Former US president Donald Trump has said in a social media post that he will be arrested on Tuesday, as a New York prosecutor eyes charges in a case examining hush money paid to women who alleged sexual encounters with him.
Mr Trump said in a post on his Truth Social network on Saturday that “illegal leaks” from the Manhattan district attorney’s office indicate that “THE FAR & AWAY LEADING REPUBLICAN CANDIDATE & FORMER PRESIDENT OF THE UNITED STATES OF AMERICA, WILL BE ARRESTED ON TUESDAY OF NEXT WEEK.”
Mr Trump urged his followers to protest.
In a later post that went further, he directed his ire at the Biden administration and raised the prospect of civil unrest: “IT’S TIME!!!” he wrote. “WE JUST CAN’T ALLOW THIS ANYMORE. THEY’RE KILLING OUR NATION AS WE SIT BACK & WATCH. WE MUST SAVE AMERICA!PROTEST, PROTEST, PROTEST!!!”
Law enforcement officials in New York have been making security preparations for the possibility that Mr Trump could be indicted.
There has been no public announcement of any time frame for the grand jury’s secret work in the case, including any potential vote on whether to indict the ex-president.
Mr Trump did not provide any details on social media about how he knew about the expected arrest.
A statement from a Trump spokesperson said Trump’s Truth Social post was not based on any notification from prosecutors “other than illegal leaks” to the news media.
“President Trump is rightfully highlighting his innocence and the weaponisation of our injustice system,” the statement said.
Later a spokesperson and a lawyer for Mr Trump said his Truth Social post was based on media reports rather than any actual update from, or communication with, prosecutors. The district attorney’s office declined to comment on Saturday.
Should Mr Trump be indicted, he would be arrested only if he refused to surrender. Mr Trump’s lawyers have previously said he would follow normal procedure, meaning he would likely agree to surrender at a New York Police Department precinct or directly to the district attorney’s office.
The indictment of Mr Trump, 76, would be an extraordinary development after years of investigations into his business, political and personal dealings.
It is likely to galvanise critics who say Mr Trump, a 2024 presidential candidate, lied and cheated his way to the top and to embolden supporters who feel the Republican is being unfairly targeted by a Democratic prosecutor.
In his postings, he repeated his lies that the 2020 presidential election he lost to Democrat Joe Biden was stolen and he urged his followers to “PROTEST, TAKE OUR NATION BACK!”
That language evoked the message from the then-president that preceded the riot at the US Capitol on January 6 2021, when his supporters broke through doors and windows of the building and left officers beaten and bloodied as they tried to stop the certification of the election.

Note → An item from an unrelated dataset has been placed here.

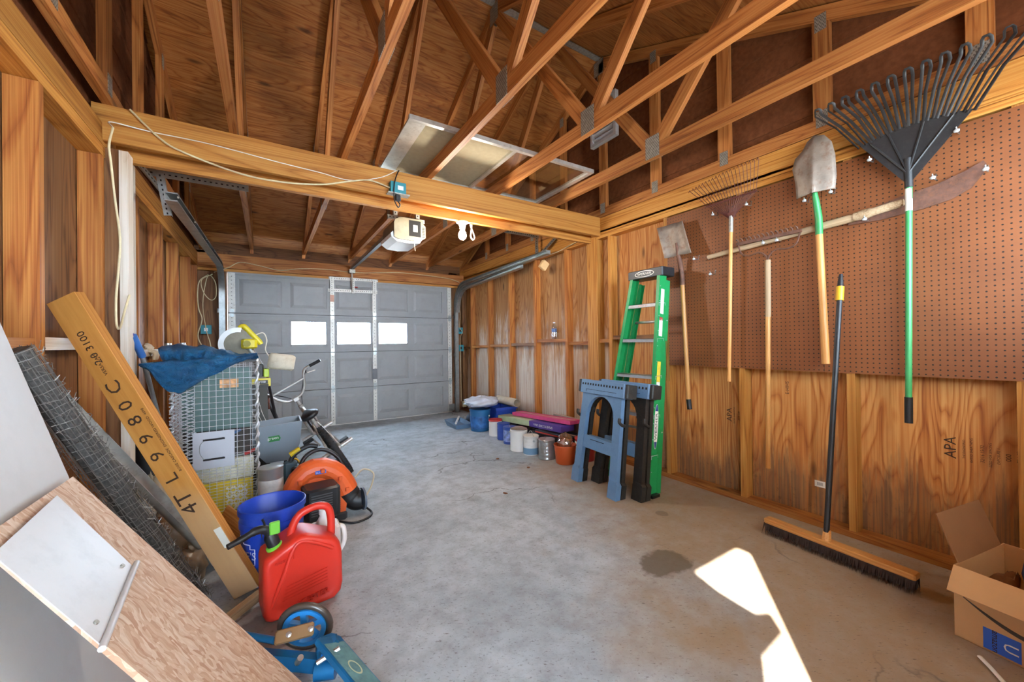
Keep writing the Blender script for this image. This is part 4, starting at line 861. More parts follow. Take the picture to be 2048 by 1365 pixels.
obj('sheet',MB().prism([tuple(p) for p in pl],.002).mesh('sheet',M_wmet),wm,wm.matrix_basis.inverted()@Fm)
wb(MB().tube([B+nn*.004+V(.004,.012,.0),Cc+nn*.004+V(.002,-.015,0)],.007,8),'rolled_edge',M_wmet,wm,60)
for p in (B.lerp(Cc,.12)+(A-B)*.10,B.lerp(Cc,.88)+(A-B)*.12): wb(MB().cyl(p+nn*.002,p+nn*.006,.005,10),'screw',M_plate,wm,40)
# roll of wire mesh
wrl=thing('wire_mesh_roll','dark roll of wire mesh leaning behind the white panel','wire roll',(-.25,2.28,0))
p0,p1=V(-.27,2.22,.03),V(-.65,1.80,1.165); F=frame(p0,p1-p0,(0,0,1)); L=(p1-p0).length; rnd=random.Random(4)
m=MB()
for ring in range(46):
    x=L*ring/45+rnd.uniform(-.006,.006)
    m.tube([(x+rnd.uniform(-.006,.006),(.05+rnd.uniform(-.008,.006))*math.cos(a),(.05+rnd.uniform(-.008,.006))*math.sin(a)) for a in [k*PI/6 for k in range(12)]],.0013,3,closed=True)
for k in range(26):
    a=2*PI*k/26+rnd.uniform(-.1,.1); r=.05+rnd.uniform(-.014,.005)
    m.tube([(x,r*math.cos(a)+rnd.uniform(-.004,.004),r*math.sin(a)+rnd.uniform(-.004,.004)) for x in [L*i/9 for i in range(10)]],.0013,3)
for k in range(420):
    x=rnd.uniform(0,L); a=rnd.uniform(0,2*PI); r=.05; m.tube([(x,r*math.cos(a),r*math.sin(a)),(x+rnd.uniform(-.02,.02),(r+.012)*math.cos(a+.2),(r+.012)*math.sin(a+.2))],.0011,3)
o=wbM(m,'wire_strands',plain('dark_galvanised_wire','#8a8680',.4,.6,var=.3,scale=30),wrl,F); o['kind']='stuff'
wbM(MB().lathe([(.034,0),(.036,L)],10,RY(90)),'inner_coil',plain('inner_wire_coil','#4c4844',.7,.3,var=.6,scale=90),wrl,F)
# steel gutter behind the plank
gt=thing('steel_gutter','long grey steel gutter leaning on the wall behind the plank','gutter',(-.2,2.6,0))
F=frame((-.21,2.60,.02),(-.47,-.40,.98),(1,0,.3)); prof=[(.05*math.cos(a),.045*math.sin(a)) for a in [PI+k*PI/8 for k in range(9)]]
pr2=prof+[(x*.93,y*.93) for x,y in prof[::-1]]
wbM(MB().loft([[(x,u,w_) for u,w_ in pr2] for x in (0,1.13)]),'gutter',plain('dull_steel','#a5a39a',.45,.3,var=.2,scale=10,dirt='#7d7462',da=.5),gt,F,40)
# laminated plank with printed letters
pk=thing('lvl_plank','long orange laminated plank with black printed letters leaning on the left wall','plank',(-.13,2.2,0))
A=V(-.137,2.197,.0); A2=V(-.775,2.40,1.357); W_=V(.022,-.03,.205)
_n=W_.cross(A2-A); _n=_n if _n.dot(V(0,0,1.17)-A)>0 else -_n
Fp=frame(A,A2-A,_n); Lp=(A2-A).length
s=NT('lvl_face'); v=s.coord(False); 
vg=s.N('VectorMath',operation='MULTIPLY',ins={0:v,1:(1.2,14,14)}).outputs[0]
col=s.ramp(s.noise(vg,1.5,5,.6),[(.3,C('#b5752e')),(.7,C('#cf9248'))]); sx=s.N('SeparateXYZ',ins={0:v}).outputs[0]
pm=s.math('ADD',sx,s.math('MULTIPLY',s.noise(v,5,3),.35)); 
pale=s.ramp(s.math('DIVIDE',pm,1.6),[(.10,(.75,.75,.75,1)),(.36,(.6,.6,.6,1)),(.52,(0,0,0,1))]); col=s.mix(pale,col,C('#c9a77c'))
col=s.mix(s.ramp(pm,[(.12,(.5,.5,.5,1)),(.3,(0,0,0,1))]),col,C('#8d8474'))
M_lvl=s.out(col,.55,0.,s.noise(vg,3,3),.15,.002)
M_lve=wood('lvl_edge','#7d4a1c','#b06e2c','#c98a40',rings=3,across=40,along=.3,knots=False)
yv=(Fp.to_3x3().inverted()@W_); wy=yv.y; sg=1 if wy>0 else -1
y0,y1=sorted((0,wy)); fv=wbM(MB().box(0,Lp,y0,y1,-.004,0),'face_veneer',M_lvl,pk,Fp); wbM(MB().box(0,Lp,y0,y1,-.042,-.004),'core',M_lve,pk,Fp)
for k,(ch,x,sz) in enumerate((('4T',.50,.10),('L',.63,.085),('9',.745,.085),('9',.835,.085),('8',.925,.085),('0',1.0,.085),('C',1.09,.085),('VERSA LAM',1.20,.02),('2.0 3100',1.28,.045))):
    text(ch,sz,T(x,wy*.45,.0006)@RZ(0 if sg<0 else 180)@RZ(0 if k in (7,) else 0),M_ink,fv,'printed_letter')
text('BOISE CASCADE  ENGINEERED WOOD  4098',.016,T(.80,wy*.86,.0006)@RZ(0 if sg<0 else 180),M_ink,fv,'printed_letter')
stl=wbM(MB().box(.235,.335,y0+.15*abs(wy) if sg>0 else y0,y1 if sg>0 else y1-.72*abs(wy),.0004,.001),'sticker',M_lab,fv,Fp)
# wood scraps
ws=thing('wood_scrap','small tan plywood scrap leaning behind the foot of the plank','wood scrap',(-.15,2.62,0)); slab([(-.10,2.58,0),(-.27,2.75,.13),(-.03,2.60,.12)],.02,'scrap',M_hand,ws)
stk=thing('wood_stick','square wooden stick on the floor touching the red gas can','wood stick',(-.085,2.075,0)); board('stick',(-.075,-.065,.018),(.068,.085,.02),.034,.034,(0,0,1),M_hand2,stk)
# bags of rubbish
for c_,r_,sd,l in (((-.40,2.72,.0),(.13,.15,.20),31,'tan plastic rubbish bag under the leaning gutter'),((-.34,2.50,0),(.08,.08,.09),32,'brown crumpled bag behind the wire roll foot'),((-.55,2.87,0),(.10,.10,.24),33,'pale crumpled bag against the left wall')):
    t=thing('rubbish_bag',l,'bag',c_,group='bags by the left wall'); crumple((0,0,r_[2]*.8),*r_,plain('tan_film','#9c8468' if sd!=33 else '#b8a88e',.35,var=.3,scale=8,spec=.6),'film',t,sd,28,18,.25,.001)
# black pail
pa=thing('black_pail','black pail with thin wire handle behind the plank','pail',(-.595,3.09,.0)); MB().lathe([(.075,0),(.092,.64),(.096,.645),(.096,.66),(.090,.66),(.073,.02),(.01,.02)],22).build('shell',M_black,pa,35); bail(pa,.092,.63,-.07,20)
# extension pole with blue grip
ep=thing('extension_pole','steel pole with blue grip leaning behind the blue tarp','pole',(-.50,3.62,0)); rod('grip',(-.62,2.90,1.235),(-.607,3.02,1.12),.018,plain('blue_grip','#3f6fb0',.5),ep); rod('shaft',(-.607,3.02,1.12),(-.52,3.62,.02),.012,M_al,ep); wb(MB().tube([(-.625+.008*math.cos(a),2.895,1.243+.010*math.sin(a)) for a in [k*PI/4 for k in range(8)]],.004,6,closed=True),'hang_loop',plain('violet_loop','#4a4a9a',.5),ep,60)
# things on the left blocking
gl=thing('work_glove','dirty white work glove hanging over the left blocking','glove',(-.735,3.80,1.155)); crumple((0,0,.0),.03,.06,.045,plain('dirty_cotton','#cbb89c',.9,var=.15,scale=20),'palm',gl,41,20,12,.3,-.08)
for k in range(4): MB().tube(spline([(0.02,-.03+k*.02,-.01),(.045,-.035+k*.024,-.03),(.04,-.04+k*.026,-.075)]),[.013]*12+[.010],8).build('finger',plain('dirty_cotton2','#c4b092',.9),gl,60)
for y,h,r,l,m in ((4.55,.10,.032,'small silver topped jar on the left blocking',M_tin),(4.68,.075,.03,'squat glass jar on the left blocking',plain('amber_jar','#8a5a34',.2,spec=.8)),(5.25,.09,.035,'pale jar on the far left blocking',M_wp)):
    j=thing('jar',l,'jar',(-.745,y,1.105 if y<5 else 1.125),group='jars on the left blocking'); MB().lathe([(r*.9,0),(r,.005),(r,h*.75),(r*.75,h*.85),(r*.75,h*.88)],16).build('body',m,j,40); MB().lathe([(r*.8,h*.86),(r*.8,h),(r*.2,h+.001)],16).build('lid',M_tin,j,40)
bo=thing('brown_bottle','small brown bottle lying on the left blocking','bottle',(-.72,2.66,1.236)); MB().lathe([(.018,0),(.021,.006),(.021,.07),(.009,.09),(.009,.11)],14,RX(90)).build('body',plain('brown_glass','#6e5b40',.15,spec=.9),bo,40); MB().lathe([(.011,.105),(.011,.12),(.002,.121)],12,RX(90)).build('cap',M_tin,bo,40)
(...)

His posting echoes one made last summer when he broke the news on Truth Social that the FBI was searching his home as part of an investigation into the possible mishandling of classified documents.
The grand jury in Manhattan has been hearing from witnesses, including former Trump lawyer Michael Cohen, who says he orchestrated payments in 2016 to two women to silence them about sexual encounters they said they had with Mr Trump a decade earlier.
Mr Trump denies the encounters occurred, says he did nothing wrong and has cast the investigation as a “witch hunt” by a Democratic prosecutor bent on sabotaging the Republican’s 2024 presidential campaign.
Manhattan district attorney Alvin Bragg’s office has apparently been examining whether any state laws were broken in connection with the payments or the way Mr Trump’s company compensated Mr Cohen for his work to keep the women’s allegations quiet.
Mr Cohen has said that at Mr Trump’s direction, he arranged payments totalling 280,000 dollars (£230,000) to porn star Stormy Daniels and Playboy model Karen McDougal.
According to Mr Cohen, the payments were to buy their silence about Mr Trump, who was then in the thick of his first presidential campaign.
Mr Cohen and federal prosecutors said the company paid him 420,000 dollars (£345,000) to reimburse him for the 130,000 dollars (£107,000) payment to Daniels and to cover bonuses and other supposed expenses.
The company classified those payments internally as legal expenses.
The 150,000 dollars (£123,000) payment to McDougal was made by the then-publisher of the supermarket tabloid National Enquirer, which kept her story from coming to light.
Federal prosecutors agreed not to prosecute the Enquirer’s corporate parent in exchange for its co-operation in a campaign finance investigation that led to charges against Mr Cohen in 2018.
Prosecutors said the payments to Daniels and McDougal amounted to impermissible, unrecorded gifts to Mr Trump’s election effort.
Michael Cohen pleaded guilty, served prison time and was disbarred. Federal prosecutors never charged Mr Trump with any crime.
As Mr Trump pursues his 2024 bid for the White House his first rally is set for Waco, Texas, later this month and he was scheduled to make a public appearance on Saturday evening at the NCAA Division I wrestling championships in Tulsa, Oklahoma.